Friday, February 21, 2020 by Chad Swiatecki

At several turns during her State of the County address Thursday, Travis County Judge Sarah Eckhardt reminded listeners that in many respects, the county operates as an extension of Texas’ state government. The pluses and minuses of that framework, she said, are numerous.

Among the challenges are finding ways to manage land use in fast-growing rural areas, or funding various efforts in transportation, health and human services, and certain services related to law enforcement without revenue from local property taxes. “One thing about these constraints is it makes county government super-creative,” Eckhardt told interviewer Judy Maggio, noting that the Commissioners Court has been forced to look in some unusual places to find funding for increased transportation capacity.

“We are finding ways to make investments in transportation around populations with low opportunity and so we’re making it a health and human service issue rather than a transportation issue,” she said. “We look for low-opportunity census tracts where we pull down grants from the federal government and find other means of funding. I think toll revenue is a very appropriate revenue source for transit infrastructure.”

Throughout the hourlong conversation, Eckhardt touted the positives for the county: growing median incomes, low poverty rates and reducing the county portion of local property taxes for several years following the recovery from the 2008-09 recession.

She also expressed pride in the county’s creation of a public defender’s office, which was funded in part by a $25 million grant from a nonprofit aligned with assisting the indigent.

Returning often to the importance of programs for health and human services, Eckhardt said she’d like to add roughly $2.5 million to the county’s annual $22 million HHS budget so the county could expand and improve its services related to mental health and substance abuse. Her preferred funding source would come from the county’s plan to develop most of the historic downtown Palm School property – an idea at odds with the city’s plans to preserve the school and the green area surrounding it.

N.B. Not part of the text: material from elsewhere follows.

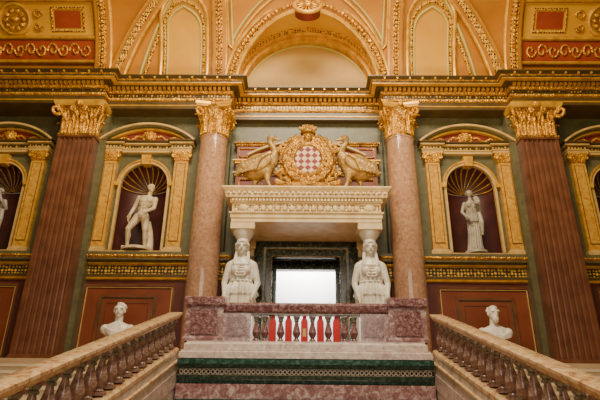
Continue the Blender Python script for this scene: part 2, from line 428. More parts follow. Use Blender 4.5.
def flprof(hw,z,dp=.30):
    pts=[(-hw,0,z)]; nfl=7; mg=.05; wid=(2*hw-2*mg)/nfl; pts.append((-hw,-dp,z))
    for i in range(nfl):
        x0=-hw+mg+i*wid
        for k in range(7):
            a=pi*k/6; r=wid*.38
            pts.append((x0+wid/2-r*math.cos(a),-dp+r*1.1*math.sin(a),z))
    pts+= [(hw,-dp,z),(hw,0,z)]
    return pts
m.grid([flprof(.50-.05*q,.3+(cz0-GF-.34)*q) for q in [i/8 for i in range(9)]],cu=True,cap=True)
m.box(-.47,.47,-.32,0,cz0-GF-.05,cz0-GF)
m.make('shaft',pil,sharp=25)
m=M(BROWN); m.sqloft([(0,.62,.22,0,-.19),(.14,.62,.22,0,-.19),(.141,.59,.2,0,-.18),(.2,.59,.2,0,-.18),(.22,.54,.17,0,-.165),(.30,.51,.155,0,-.155)]); m.make('base',pil)
m=M(GOLDA); h=ch; m.sqloft([(0,.47,.16,0,-.16),(.04,.48,.17,0,-.17),(.05,.44,.15,0,-.15),(h*.6,.44,.15,0,-.15),(h*.85,.52,.2,0,-.2)])
m.use(GOLDS); m.sqloft([(h*.86,.6,.24,0,-.22),(h*.93,.63,.26,0,-.24),(h,.64,.26,0,-.24)])
m.use(GOLD)
for hh,n_,cu in((.42,5,.16),(.70,4,.22)):
    for k in range(n_):
        x=-.44+.88*(k+.5)/n_; m.leaf(x,-.30,0,-1,.165,h*hh,.05,cu)
    for sx in(-1,1): m.leaf(sx*.44,-.18,sx,0,.22,h*hh,.05,cu)
for sx in(-1,1):
    c=Vector((sx*.56,-.44,h*.72)); d=Vector((sx*.7,-.7,0)); pts=[Vector((sx*.3,-.32,h*.42))]
    for i in range(16):
        q=i/15; an=q*pi*2.6+pi/2; rr=.16*(1-q*.75); pts.append(c+d*rr*math.cos(an)+Vector((0,0,rr*math.sin(an))))
    m.tube(pts,.042,6)
    pts=[Vector((sx*.04,-.34,h*.5))]
    for i in range(12):
        q=i/11; an=q*pi*2.4+pi/2; rr=.08*(1-q*.75); pts.append(Vector((sx*.13,-.46,h*.76))+Vector((sx*rr*math.cos(an)*-1,0,rr*math.sin(an))))
    m.tube(pts,.028,6)
m.ell((0,-.50,h*.93),(.09,.05,.08))
m.make('capital',pil,(0,0,cz0-GF),label='gilded leafy capital')
dup(pil,(5.64,-.28,GF))

# ------------------------------------------------------------------ niches with aedicules
def niche(label,loc):
    t=thing('niche',label,'niche',loc,group='statue niches')
    Z=-3.8
    m=M(OLIVE); hw,sp=.60,5.6+Z; y0,y1=-.02,.10
    pts=[(-.66,.06),(-hw,.06)]+[(-hw,sp)]+[(hw*math.cos(pi-pi*i/24),sp+hw*math.sin(pi*i/24)) for i in range(1,24)]+[(hw,sp),(hw,.06),(.66,.06),(.66,2.5),(-.66,2.5)]
    m.prism(pts,y0,y1)
    m.use(TANS); m.arc(0,sp,.57,.64,0,pi,-.05,.05); m.box(-.64,-.58,-.04,.05,.1,sp); m.box(.58,.64,-.04,.05,.1,sp)
    m.use(GOLDS); m.arc(0,sp,.64,.675,0,pi,-.08,.02)
    for sx in(-1,1): m.box(sx*.665-.05,sx*.665+.05,-.1,.03,sp-.05,sp+.05)
    m.prism([(-.09,sp+.5),(.09,sp+.5),(.12,sp+.76),(-.12,sp+.76)],-.15,.05)
    m.make('surround',t)
    m=M(DARKMAR); rows=[]
    for z in(.1,.6,1.1,sp): rows.append([(hw*math.cos(pi+ -pi*j/28)*1,.08+.52*math.sin(pi*j/28),z) for j in range(29)])
    m.grid(rows)
    m.add([(0,.08,.1)]+[(hw*math.cos(pi-pi*j/28),.08+.52*math.sin(pi*j/28),.1) for j in range(29)],[(0,j+1,j+2) for j in range(28)])
    m.make('niche_lining',t,label='dark maroon curved recess')
    m=M(DARKMAR); rows=[]
    NA=66
    for i in range(11):
        b=pi/2*i/10; row=[]
        for j in range(NA+1):
            a=pi*j/NA; rib=1-.09*abs(math.sin(a*11)); rr=math.cos(b) if i<10 else 0.0
            row.append((hw*rib*math.cos(a)*rr,.08+.50*math.sin(b),sp+hw*rib*math.sin(a)*rr))
        rows.append(row)
    m.grid(rows)
    m.use(SIENA)
    for k in range(12):
        a=pi*k/11
        m.tube([(hw*.99*math.cos(a)*math.cos(b),.08+.48*math.sin(b),sp+hw*.99*math.sin(a)*math.cos(b)) for b in[pi/2*q/8*.95 for q in range(9)]],[.018-.0016*q for q in range(9)],6)
    m.make('shell_hood',t,label='scallop shell half dome')
    m=M(SIENA); m.box(-.17,.17,-.14,0,.14,2.42)
    m.use(BROWN); m.box(-.115,.115,-.15,0,.28,2.32)
    m.use(SIENA); m.box(-.10,.10,-.158,0,.30,2.30)
    m.use(TANS); m.sqloft([(0,.23,.1,0,-.1),(.08,.23,.1,0,-.1),(.1,.2,.08,0,-.08),(.14,.18,.075,0,-.075)])
    m.use(GOLD); m.sqloft([(2.40,.18,.08,0,-.08),(2.44,.19,.085,0,-.085),(2.46,.17,.075,0,-.075),(2.54,.2,.09,0,-.09),(2.6,.24,.11,0,-.11),(2.64,.24,.11,0,-.11)])
    for sx in(-1,1): m.tube([(sx*.2,-.19,2.53),(sx*.2,-.12,2.53)],.055,10)
    a=m.make('pilaster',t,(-.89,0,0),label='ochre yellow marble pilaster'); b=a.copy(); COL.objects.link(b); b.location=(.89,0,0)
    m=M(TANS); z=2.64
    pth=[(-1.12,0),(-1.12,-.2),(-.62,-.2),(-.62,-.12),(.62,-.12),(.62,-.2),(1.12,-.2),(1.12,0)]
    m.sweep(pth,[(-.1,z),(0,z),(0,z+.06),(.02,z+.07),(.02,z+.1)])
    m.use(ENTO); m.sweep(pth,[(0,z+.1),(0,z+.19)])
    m.use(TANS); m.sweep(pth,[(0,z+.19),(.05,z+.21),(.05,z+.24)]); m.use(ENT); m.sweep(pth,[(.05,z+.24),(.09,z+.27),(.09,z+.3),(-.2,z+.3)])
    m.use(GOLDS)
    for i in range(28): x=-1.1+2.2*i/27; m.box(x-.02,x+.02,-.24 if abs(x)>.6 else -.16,-.1,z+.2,z+.235)
    m.make('entablature',t)
    m=M(TANS); zb=z+.3; hw2=1.2; rise=.46; RR=(hw2**2+rise**2)/(2*rise); cz=zb+rise-RR; th=math.asin(hw2/RR)
    m.arc(0,cz,RR-.05,RR,pi/2-th,pi/2+th,-.31,0); m.use(OLIVE); m.arc(0,cz,RR-.09,RR-.05,pi/2-th*.97,pi/2+th*.97,-.26,0)
    m.use(GOLDS); m.arc(0,cz,RR-.15,RR-.10,pi/2-th*.94,pi/2+th*.94,-.19,0)
    m.use(REDP); m.prism([(-.98,zb),(.98,zb)]+[((RR-.15)*math.sin(th*.8*(1-2*i/16)),cz+(RR-.15)*math.cos(th*.8*(1-2*i/16))) for i in range(17)],-.1,0)
    m.use(GOLD); m.ell((0,-.14,zb+.14),(.13,.07,.12))
    for k in range(10): a4=2*pi*k/10; m.ell((.15*math.cos(a4),-.12,zb+.15+.13*math.sin(a4)),(.05,.035,.045),n=8,k=5)
    for sx in(-1,1):
        m.tube([(sx*(.2+.5*q),-.11,zb+.12+.05*math.sin(q*9)-.05*q) for q in[i/10 for i in range(11)]],.03,6)
        m.ell((sx*.72,-.12,zb+.07),(.07,.03,.045))
    m.make('pediment',t,label='curved pediment with red tympanum and gilded rosette')
    m=M(TANS); m.box(-1.0,1.0,-.16,.10,.0,.05); m.make('sill',t)
    return t
nch=niche('round-arched niche framed by ochre pilasters and curved pediment',(-4.0,0,3.8))
for x in(4.0,-7.58,7.58): dup(nch,(x,0,3.8))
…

This divergence of views has put the two governments into early negotiations for a possible land swap that would likely involve the city’s property that includes the Travis County Expo Center in East Austin.

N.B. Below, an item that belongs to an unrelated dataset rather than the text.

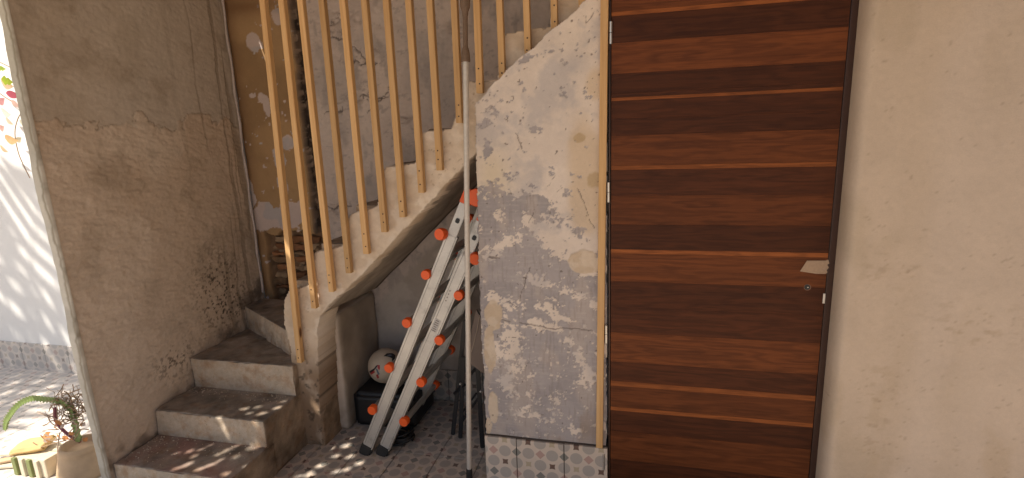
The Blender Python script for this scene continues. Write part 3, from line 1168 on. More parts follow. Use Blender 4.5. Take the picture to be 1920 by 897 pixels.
def fl_keep(u, v):
    kk = sstep(.50, .66, v) * .9 + .1
    uu = u + (fbm(u, v, 22, 4, 162) - .5) * .012 * kk
    vv = v + (fbm(u, v, 22, 4, 163) - .5) * .012
    return in_poly(uu, vv, fpoly)


sheet('flight_side', (FX0, YS, 0), (1, 0, 0), (0, 0, 1), (0, -1, 0), 1.95, 2.40, .0055, f_flight, .172, M_PLASTER, st, fl_keep)

# treads and risers of the flight behind that face
pp = [(prof_px[5], prof_px[6]), (prof_px[7], prof_px[8]), (prof_px[9], prof_px[10]), (prof_px[12], prof_px[13]), (prof_px[14], prof_px[15]), (prof_px[17], prof_px[18]), (prof_px[19], prof_px[20])]
for i, (a, b) in enumerate(pp):
    A, B = hit(*a, 'Y', YS), hit(*b, 'Y', YS)
    nx = hit(*pp[i + 1][0], 'Y', YS)[0] if i + 1 < len(pp) else B[0] + .05
    zt_ = max(A[2], B[2]) - .004
    rough_block('step', (A[0] + .006, YS + .055, zt_ - .105 + .002 * i), (nx + .05, YB - .02, zt_), M_STEP, step_col(), st, .008, .03, .004)


def soffit_col(co, n):
    a = mnoise.fractal(co * 6, 1, 2, 4)
    b = mnoise.fractal(co * 20, 1, 2, 4)
    c = np.array((0.39, 0.325, 0.26)) * (1 + .35 * a + .2 * b)
    return tuple(np.clip(c, .02, .8))


# sloping underside
bm = bmesh.new()
s0 = (sof[7][0] + FX0 + .004, sof[7][1] + .006)
s1 = (far[0] + FX0, far[1] + .006)
q = [(s0[0], s0[1]), (s1[0], s1[1]), (s1[0], s1[1] + .10), (s0[0], s0[1] + .10)]
dz = .02
fr = [bm.verts.new((x, YS + .03, z)) for x, z in q]
bk = [bm.verts.new((x, YB - .01, z - .04)) for x, z in q]
for k in range(4):
    bm.faces.new((fr[k], fr[(k + 1) % 4], bk[(k + 1) % 4], bk[k]))
bm.faces.new(fr[::-1])
bm.faces.new(bk)
dice(bm, .03)
bm.normal_update()
cols = []
for v in bm.verts:
    d = mnoise.fractal(v.co * 6, 1, 2, 4) * .006
    c = soffit_col(v.co, v.normal)
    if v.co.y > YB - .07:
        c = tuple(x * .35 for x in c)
    cols.append(c)
    v.co.z += d
me = bpy.data.meshes.new('soffit')
bm.to_mesh(me)
bm.free()
at = me.color_attributes.new('Col', 'FLOAT_COLOR', 'POINT')
at.data.foreach_set('color', np.array([(*c, 1) for c in cols], dtype=np.float32).ravel())
me.polygons.foreach_set('use_smooth', np.ones(len(me.polygons), dtype=bool))
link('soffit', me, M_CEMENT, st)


def pier_col(co, n):
    a = mnoise.fractal(co * 7, 1, 2, 4)
    b = mnoise.fractal(co * 25, 1, 2, 4)
    c = np.array((0.60, 0.50, 0.41)) * (1 + .18 * a)
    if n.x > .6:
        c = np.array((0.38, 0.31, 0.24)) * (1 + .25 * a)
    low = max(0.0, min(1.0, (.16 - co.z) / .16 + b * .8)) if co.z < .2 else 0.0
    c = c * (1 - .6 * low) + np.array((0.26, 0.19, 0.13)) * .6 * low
    return tuple(np.clip(c, .02, .8))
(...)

“We still believe there is significant economic value in that (Palm School) block and we could turn that significant economic value into long-term and deeper investment into health and human services,” she said.

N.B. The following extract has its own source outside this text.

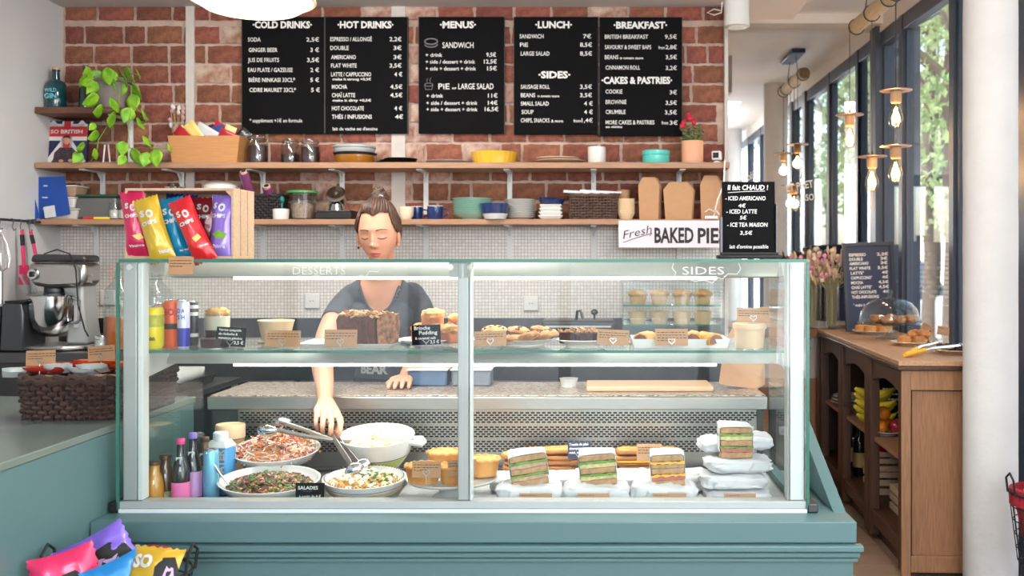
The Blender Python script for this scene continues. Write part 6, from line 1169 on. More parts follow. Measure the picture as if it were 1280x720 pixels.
# ---------------------------------------------------------------- pendants
m_lampw = mat('turned_wood_socket', (200, 160, 120), .5, var=.15); m_disc = mat('lamp_disc', (128, 112, 108), .35, .4); m_fil = mat('glowing_filament', (255, 214, 150), .5, emit=120, ecol=(255, 196, 120)); m_cord = mat('lamp_cord', (60, 58, 56), .6); m_bulb = glass('amber_bulb_glass', (255, 238, 214), refl=1.2); m_glow = mat('bulb_glow', (255, 236, 200), .5, emit=5, ecol=(255, 226, 180))
ZBM = 2.68
def pendant(lab, x, d, zd):
    t = thing('pendant_lamp', lab, 'lamp', (x, d, zd), group='filament pendant lamps on the beam')
    ob('disc', G().lathe([(0, 0), (.076, -.002), (.08, 0), (.078, .004), (0, .006)], 40), m_disc, t); ob('socket', G().lathe([(0, -.062), (.022, -.062), (.027, -.055), (.027, -.003), (0, -.003)], 26), m_lampw, t)
    ob('bulb', G().lathe([(.014, -.063), (.018, -.08), (.033, -.125), (.036, -.145), (.03, -.17), (.012, -.187), (0, -.189)], 28), m_bulb, t)
    g = G()
    for k_ in range(6): a = k_*PI/3; g.tube([(.004*math.cos(a), .004*math.sin(a), -.085), (.017*math.cos(a), .017*math.sin(a), -.15), (.012*math.cos(a+.5), .012*math.sin(a+.5), -.158)], .0016, 5)
    ob('filament', g, m_fil, t); ob('glow', G().ell((0, 0, -.128), (.011, .011, .034), 12, 8), m_glow, t)
    ob('cord', G().tube([(0, 0, .004), (0, 0, .03)], .005).tube([(0, 0, .02), (0, 0, ZBM-zd)], .0022, 6), m_cord, t)
    ob('cord_loop', G().tube([(.045*math.cos(a*.42), .0, ZBM-zd+.045*math.sin(a*.42)) for a in range(15)], .0035, 6, True), m_cord, t, loc=(1.5-x, 0, 0))
    l = light('bulb_light', 'POINT', (x, d, zd-.135), 3.2, (1, .76, .5), .03); 
pendant('filament pendant lamp hanging highest at the far end of the beam', 1.46, 5.62, 2.176); pendant('filament pendant lamp directly above another one, nearest upper lamp', 1.50, 4.89, 2.19)
pendant('filament pendant lamp hanging low in the middle of the beam', 1.50, 5.31, 1.906); pendant('lowest filament pendant lamp below the nearest upper one', 1.532, 5.0, 1.926)
t = thing('lamp_beam', 'pale round wooden beam hung from the ceiling carrying the pendant lamps', 'beam', (1.5, 5.25, ZBM)); ob('log', G().tube([(0, -.42, 0), (0, 0, .004), (0, .42, 0)], .04, 24), mat('pale_log', (222, 196, 158), .7, var=.15, scale=8, stretch=(8, 1, 8)), t); ob('log_end', G().lathe([(0, .4205), (.036, .4205), (.039, .4201)], 22, M=Matrix.Rotation(-PI/2, 4, 'X')).lathe([(0, -.4205), (.036, -.4205), (.039, -.4201)], 22, M=Matrix.Rotation(-PI/2, 4, 'X')), mat('log_end_grain', (196, 164, 122), .8, var=.3, scale=50), t)
ob('hanger', G().tube([(0, -.2, .04), (0, -.1, .2)], .003).tube([(0, .2, .04), (0, .1, .2)], .003), m_cord, t)
ob('ceiling_rose', G().box(-.05, .05, -.22, .22, .185, .218), m_frame, t, bev=.004)
t = thing('dome_lamp', 'large glowing white dome lamp hanging at the top left', 'lamp', (WX(315, 3.3), 3.3, WZ(20, 3.3))); r = .203
m_opal = mat('opal_glass', (255, 250, 240), .4, emit=1.15, ecol=(255, 238, 208)); ob('diffuser', G().lathe([(0, 0), (r*.4, .006), (r*.75, .022), (r*.97, .05), (r, .056), (r*.97, .06), (0, .06)], 48), m_opal, t); ob('rim', G().tube([(r*1.0*math.cos(a*.1309), r*1.0*math.sin(a*.1309), .056) for a in range(48)], .006, 8, True), m_cream, t)
ob('shade', G().lathe([(r, .061), (r*.9, .12), (r*.55, .17), (.03, .2), (.02, .24), (0, .24)], 48), m_cream, t); ob('cord', G().tube([(0, 0, .23), (0, 0, ZK-WZ(20, 3.3))], .003), m_cord, t)
light('dome_light', 'POINT', (WX(315, 3.3), 3.3, WZ(20, 3.3)-.05), 7, (1, .88, .7), .15)
t = thing('ceiling_spotlight', 'white cylindrical ceiling spotlight beside the brick wall', 'lamp', (WX(921, 4.6), 4.6, ZK)); ob('cylinder', G().lathe([(0, -.185), (.05, -.185), (.06, -.18), (.056, 0), (0, 0)], 30), m_porc, t); ob('lens', G().lathe([(0, -.187), (.045, -.187), (.045, -.1855)], 24), m_cream, t)
tag(ob('power_cable', G().tube([(WX(903, 4.85), 4.85, ZK-.002), (WX(902, 4.85), 4.86, ZK-.05), (WX(893, 4.85), 4.87, ZK-.06), (WX(885, 4.85), 4.88, ZK-.045), (WX(893, 4.85), 4.87, ZK-.03), (WX(901, 4.85), 4.86, ZK-.04)], .004, 6), m_porc), 'short looped white cable at the top end of the brick wall', 'cable')
# ---------------------------------------------------------------- sideboard by the window
SB = t = thing('sideboard', 'old oak sideboard with three open glazed bays by the window', 'sideboard', (1.31, 4.2, 0), (0, 0, -.05))
L_, D_, H_ = 2.04, .44, .921
ob('top', G().box(-.014, D_, -.014, L_, H_-.022, H_), m_woodt, t, bev=.003); ob('top_edge', G().box(-.02, D_, -.02, L_, H_-.04, H_-.0225), m_woodsh, t, bev=.004)
for y0, y1, nm in ((0, .05, 'corner_post'), (.566, .6, 'post'), (.61, .7, 'post'), (1.22, 1.26, 'post'), (1.27, 1.36, 'post'), (1.84, 1.9, 'post'), (1.96, L_, 'corner_post')): ob(nm, G().box(0, .045, y0, y1, .02, H_-.041), m_woodsh, t, bev=.004)
for y0, y1 in ((.05, .566), (.7, 1.22), (1.36, 1.84)):
    n = 12; pts = [(y0+(y1-y0)*i/n, H_-.15+.035*math.sin(PI*i/n)) for i in range(n+1)]
    ob('valance', G().prism([(a, b) for a, b in pts]+[(y1, H_-.042), (y0, H_-.042)], .01, .035, 'x'), m_woodsh, t)
ob('bottom_rail', G().box(.004, .04, .05, L_, .085, .15), m_woodsh, t, bev=.003); ob('plinth', G().box(.05, .07, .05, L_, .0, .084), m_woodsh, t)
ob('shelf', G().box(.02, D_-.01, .03, L_-.02, .475, .495), m_wood, t); ob('floor_board', G().box(.041, D_-.01, .03, L_-.02, .13, .148), m_woodsh, t); ob('back_panel', G().box(D_-.012, D_, .02, L_, .02, H_-.041), m_woodsh, t)
ob('end_panel', G().box(.05, D_-.04, .014, .026, .09, H_-.13), m_wood, t); ob('end_stile', G().box(0, .04, -.006, .013, 0, H_-.041), m_wood, t, bev=.002); ob('end_stile', G().box(D_-.04, D_, -.006, .013, 0, H_-.041), m_wood, t, bev=.002)
ob('end_rail', G().box(.04, D_-.04, -.004, .013, H_-.125, H_-.041), m_wood, t, bev=.002); ob('end_rail', G().box(.04, D_-.04, -.004, .013, 0.02, .09), m_wood, t, bev=.002); ob('far_end_panel', G().box(.01, D_, L_-.015, L_, .02, H_-.041), m_woodsh, t)
ZH = H_+.0008
def WD(px, X): d = X*F/(px-CX); return d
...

“We’ve been working with the city on that and the city would like to see it as a park. There are two other parks immediately adjacent to it. I’m sure we can come to some sort of agreement and I’d like to invite the public sector in to help us look at how we could re-envision that corner and still find significant reinvestment in health and human services using that property.”

While praising work the county, city and assorted nonprofits have done to spin up job training programs aimed at filling more middle-skill jobs in tech, health care and skilled trades, Eckhardt said there are financial storm clouds ahead for local governments across the state. Those come from the recently passed revenue caps put in effect by the state, which limit the annual increase in property tax levies to 3.5 percent unless voters approve a higher rate.

Those limits are expected to translate into $33 million less revenue for the county over the next five years, and an effective end to the county’s practice of lowering its annual property tax levy rate whenever possible.

“With such a low cap now, the 3.5 percent, we will no longer be able to have a real-time reduction in tax rate as the economy gets better. We will need to reserve money in case we have an economic downturn because we don’t have the flexibility of an 8 percent rollback,” she said. “It’s a big problem for us. We’d assumed that by 2025 we’d have $33 million more in tax capacity without the 3.5 percent rollback. Now with the rollback rates we’re scrambling to figure out how to pay for stuff because we have $33 million less than our planning horizon anticipated.”